Given data:
## Begin

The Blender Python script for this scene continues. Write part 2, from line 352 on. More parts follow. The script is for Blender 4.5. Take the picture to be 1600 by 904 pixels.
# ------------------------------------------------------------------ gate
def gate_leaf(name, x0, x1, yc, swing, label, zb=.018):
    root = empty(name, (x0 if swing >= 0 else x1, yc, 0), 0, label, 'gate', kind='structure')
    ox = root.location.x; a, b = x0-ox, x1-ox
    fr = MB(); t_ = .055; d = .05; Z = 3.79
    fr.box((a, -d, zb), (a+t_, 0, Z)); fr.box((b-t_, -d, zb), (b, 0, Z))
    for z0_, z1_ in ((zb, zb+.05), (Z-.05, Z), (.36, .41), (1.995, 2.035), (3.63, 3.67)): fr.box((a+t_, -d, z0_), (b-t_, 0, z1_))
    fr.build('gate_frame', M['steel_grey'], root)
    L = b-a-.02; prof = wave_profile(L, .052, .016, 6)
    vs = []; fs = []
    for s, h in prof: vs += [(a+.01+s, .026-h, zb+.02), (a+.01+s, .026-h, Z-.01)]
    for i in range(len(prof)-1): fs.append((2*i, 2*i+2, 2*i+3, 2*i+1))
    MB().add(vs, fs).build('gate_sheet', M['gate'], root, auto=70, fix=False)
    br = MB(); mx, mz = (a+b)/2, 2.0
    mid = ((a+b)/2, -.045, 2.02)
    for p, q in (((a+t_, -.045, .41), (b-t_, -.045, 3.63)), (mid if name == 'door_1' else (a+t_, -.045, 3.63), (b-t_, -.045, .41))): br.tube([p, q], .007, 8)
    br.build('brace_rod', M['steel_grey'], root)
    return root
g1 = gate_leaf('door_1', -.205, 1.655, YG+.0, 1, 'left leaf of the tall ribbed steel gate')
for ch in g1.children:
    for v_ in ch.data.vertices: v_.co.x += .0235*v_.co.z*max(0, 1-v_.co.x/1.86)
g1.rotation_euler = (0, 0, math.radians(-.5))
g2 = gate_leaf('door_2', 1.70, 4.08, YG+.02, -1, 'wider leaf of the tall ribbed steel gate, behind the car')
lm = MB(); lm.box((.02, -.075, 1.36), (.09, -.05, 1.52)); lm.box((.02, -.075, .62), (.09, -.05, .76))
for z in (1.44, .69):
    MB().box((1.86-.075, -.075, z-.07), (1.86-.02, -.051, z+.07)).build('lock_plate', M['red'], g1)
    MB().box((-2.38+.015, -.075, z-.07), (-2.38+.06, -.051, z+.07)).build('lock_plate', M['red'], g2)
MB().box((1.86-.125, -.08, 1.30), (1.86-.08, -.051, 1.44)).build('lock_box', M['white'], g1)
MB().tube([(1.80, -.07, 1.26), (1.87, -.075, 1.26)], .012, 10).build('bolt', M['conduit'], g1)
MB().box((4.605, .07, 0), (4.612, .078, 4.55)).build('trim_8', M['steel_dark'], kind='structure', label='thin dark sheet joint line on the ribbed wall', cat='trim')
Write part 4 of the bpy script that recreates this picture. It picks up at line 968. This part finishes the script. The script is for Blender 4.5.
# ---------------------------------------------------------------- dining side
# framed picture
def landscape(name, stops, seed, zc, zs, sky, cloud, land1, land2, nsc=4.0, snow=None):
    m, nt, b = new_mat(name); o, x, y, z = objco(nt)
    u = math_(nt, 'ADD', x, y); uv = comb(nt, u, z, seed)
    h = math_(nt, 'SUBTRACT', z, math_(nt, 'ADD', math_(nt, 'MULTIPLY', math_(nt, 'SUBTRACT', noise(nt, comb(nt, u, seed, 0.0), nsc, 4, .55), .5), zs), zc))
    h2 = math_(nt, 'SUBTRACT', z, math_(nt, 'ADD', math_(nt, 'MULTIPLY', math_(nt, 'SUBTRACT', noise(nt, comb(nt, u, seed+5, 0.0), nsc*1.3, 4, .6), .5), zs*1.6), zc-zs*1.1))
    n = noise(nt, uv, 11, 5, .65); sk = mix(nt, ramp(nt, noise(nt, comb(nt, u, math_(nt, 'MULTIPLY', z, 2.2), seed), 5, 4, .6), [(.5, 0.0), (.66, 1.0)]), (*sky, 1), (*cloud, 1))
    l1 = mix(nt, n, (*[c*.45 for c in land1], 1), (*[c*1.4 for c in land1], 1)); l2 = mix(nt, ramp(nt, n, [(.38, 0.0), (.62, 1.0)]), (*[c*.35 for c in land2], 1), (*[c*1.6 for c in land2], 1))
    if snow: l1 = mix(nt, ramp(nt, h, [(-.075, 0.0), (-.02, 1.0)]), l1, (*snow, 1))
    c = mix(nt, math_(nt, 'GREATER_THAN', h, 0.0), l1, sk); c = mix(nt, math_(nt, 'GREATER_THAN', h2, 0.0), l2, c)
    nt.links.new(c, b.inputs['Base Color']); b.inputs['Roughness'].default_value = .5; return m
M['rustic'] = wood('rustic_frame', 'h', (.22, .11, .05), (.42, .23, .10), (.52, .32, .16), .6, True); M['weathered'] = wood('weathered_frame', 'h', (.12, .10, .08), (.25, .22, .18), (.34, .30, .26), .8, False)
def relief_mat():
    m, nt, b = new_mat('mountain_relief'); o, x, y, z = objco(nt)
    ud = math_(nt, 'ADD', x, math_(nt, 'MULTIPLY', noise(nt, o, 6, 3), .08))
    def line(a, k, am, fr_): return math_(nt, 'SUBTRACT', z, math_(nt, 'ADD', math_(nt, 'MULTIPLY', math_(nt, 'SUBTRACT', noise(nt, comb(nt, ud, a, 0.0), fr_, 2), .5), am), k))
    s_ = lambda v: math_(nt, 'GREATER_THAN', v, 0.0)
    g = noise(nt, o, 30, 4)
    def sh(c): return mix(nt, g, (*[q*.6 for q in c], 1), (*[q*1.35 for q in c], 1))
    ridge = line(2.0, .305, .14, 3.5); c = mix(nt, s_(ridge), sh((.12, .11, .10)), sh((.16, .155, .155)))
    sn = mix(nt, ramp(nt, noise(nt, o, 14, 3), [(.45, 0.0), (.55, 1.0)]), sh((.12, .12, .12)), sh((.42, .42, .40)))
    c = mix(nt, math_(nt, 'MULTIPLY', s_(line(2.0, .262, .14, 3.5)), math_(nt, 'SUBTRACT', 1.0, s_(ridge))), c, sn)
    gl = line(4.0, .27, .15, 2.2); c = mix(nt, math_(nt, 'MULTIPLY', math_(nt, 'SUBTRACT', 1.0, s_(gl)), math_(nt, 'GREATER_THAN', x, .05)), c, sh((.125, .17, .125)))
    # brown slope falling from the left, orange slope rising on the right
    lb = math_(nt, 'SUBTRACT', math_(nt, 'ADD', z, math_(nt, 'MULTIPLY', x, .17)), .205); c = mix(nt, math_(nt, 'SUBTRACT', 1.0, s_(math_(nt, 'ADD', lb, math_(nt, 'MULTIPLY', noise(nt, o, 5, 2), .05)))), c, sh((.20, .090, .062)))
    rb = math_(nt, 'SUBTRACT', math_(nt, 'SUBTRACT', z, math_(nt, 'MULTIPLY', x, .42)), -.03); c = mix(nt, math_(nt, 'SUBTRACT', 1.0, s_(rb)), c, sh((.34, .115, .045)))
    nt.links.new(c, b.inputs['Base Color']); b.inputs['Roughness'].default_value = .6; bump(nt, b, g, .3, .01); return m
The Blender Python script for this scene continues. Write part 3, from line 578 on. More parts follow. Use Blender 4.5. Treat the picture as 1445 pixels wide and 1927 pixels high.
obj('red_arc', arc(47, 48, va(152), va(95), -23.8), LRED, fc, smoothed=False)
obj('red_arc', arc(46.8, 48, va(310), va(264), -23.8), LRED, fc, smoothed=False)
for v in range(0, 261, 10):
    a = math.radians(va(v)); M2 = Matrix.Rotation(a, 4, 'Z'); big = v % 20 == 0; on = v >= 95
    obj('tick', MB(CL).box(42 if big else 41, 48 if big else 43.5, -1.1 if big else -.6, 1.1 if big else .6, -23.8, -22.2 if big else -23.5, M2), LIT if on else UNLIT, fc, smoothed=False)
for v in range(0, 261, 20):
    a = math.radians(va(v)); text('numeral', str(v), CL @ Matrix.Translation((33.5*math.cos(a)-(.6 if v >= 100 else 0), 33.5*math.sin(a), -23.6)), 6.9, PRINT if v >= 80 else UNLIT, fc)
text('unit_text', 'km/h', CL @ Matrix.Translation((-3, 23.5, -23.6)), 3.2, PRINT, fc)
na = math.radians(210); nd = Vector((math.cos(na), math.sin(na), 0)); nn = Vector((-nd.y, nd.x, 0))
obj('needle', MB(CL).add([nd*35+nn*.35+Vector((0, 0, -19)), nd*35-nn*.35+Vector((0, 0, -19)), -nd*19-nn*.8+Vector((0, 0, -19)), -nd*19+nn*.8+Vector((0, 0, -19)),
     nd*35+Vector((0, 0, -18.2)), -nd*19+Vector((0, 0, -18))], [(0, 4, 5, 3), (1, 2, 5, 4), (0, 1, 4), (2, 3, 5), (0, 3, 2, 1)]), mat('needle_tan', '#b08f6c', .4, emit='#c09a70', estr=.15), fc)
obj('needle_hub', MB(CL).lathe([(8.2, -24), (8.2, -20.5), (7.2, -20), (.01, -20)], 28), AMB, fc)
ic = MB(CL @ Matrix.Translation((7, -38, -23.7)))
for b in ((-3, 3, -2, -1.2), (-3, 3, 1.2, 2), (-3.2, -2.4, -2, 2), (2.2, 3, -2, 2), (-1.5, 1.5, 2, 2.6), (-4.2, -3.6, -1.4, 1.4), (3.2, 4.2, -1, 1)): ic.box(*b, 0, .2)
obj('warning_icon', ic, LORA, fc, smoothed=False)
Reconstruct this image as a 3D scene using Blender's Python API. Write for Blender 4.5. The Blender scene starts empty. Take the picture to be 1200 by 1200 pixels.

## End

Written exercise:
Go through the material above and copy each line that has the word "continues".

Correct response:
The Blender Python script for this scene continues. Write part 2, from line 352 on. More parts follow. The script is for Blender 4.5. Take the picture to be 1600 by 904 pixels.
The Blender Python script for this scene continues. Write part 3, from line 578 on. More parts follow. Use Blender 4.5. Treat the picture as 1445 pixels wide and 1927 pixels high.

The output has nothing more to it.